Montana- and Florida-based contractors are on tap to build the disputed $500 million oil pipeline tunnels between the state’s Upper and Lower peninsulas.
Enbridge has picked contractors to build a 4-mile tunnel to house a new segment of the Line 5 oil pipeline under the Straits of Mackinac that connect Lakes Michigan and Huron, according to a press release from the Canadian pipeline giant.
A joint venture made of Bozeman, Montana-headquartered Barnard and Miami-based Civil & Building North America called Mackinac Straits Partners was selected for the project.
The Straits of Mackinac are the short waterways between Michigan’s Upper and Lower peninsulas. The project entails replacing dual oil pipelines that run underwater between the peninsulas with a new, tunnel-encased pipeline.
An Enbridge spokesperson told Michigan NPR affiliate WGVU that the company will not be disclosing the cost of the contract at this time. The overall project cost was originally pegged at $500 million, but that number is likely to rise due to inflation as delays continue.
Enbridge’s 645-mile Line 5 pipeline is part of its Lakehead System, which begins in Superior, Wisconsin, and ends in Sarnia, Canada. Federal approval for the Michigan tunnel, which would be bored into bedrock underwater through the Mackinac Straits, is necessary because the project involves building in and discharging materials into U.S. navigable waters.
The tunnel project came about after an accident in 2010, per Belt Magazine, when 843,000 gallons of heavy crude oil spilled from Enbridge-owned Line 6B into a tributary of the Kalamazoo River. It remains the second-largest inland oil spill in U.S. history, according to the Line 5 environmental impact statement prepared for the U.S. Army Corps of Engineers. The spill sparked more focus on the potential ecological and economic damage that could occur if the Line 5 pipeline running under the Mackinac Straits failed.
Looking ahead
The Line 5 project has seen numerous lawsuits and delays, and construction is still not ready to start.

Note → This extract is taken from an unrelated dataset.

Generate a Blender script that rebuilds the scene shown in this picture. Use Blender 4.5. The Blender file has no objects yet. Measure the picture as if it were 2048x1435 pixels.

Enbridge has permits from the state of Michigan but must wait for final approvals from the U.S. Army Corps of Engineers, which indicated it will decide whether to grant the remaining environmental permits by early 2026, according to the company. Both Enbridge and environmental activists opposing the project expressed frustration at the delay.
Another barrier to the project is a lawsuit brought in June 2019 by Michigan Attorney General Dana Nessel, which seeks to void Enbridge’s use of the 1953 Line 5 easement and end its use of the existing pipelines in the Straits. That case is awaiting a decision in the U.S. Sixth Circuit Court of Appeals.
Once the final approvals are in place, the tunnel would take three to four years to build, according to the University of Michigan publication Michigan Engineering News.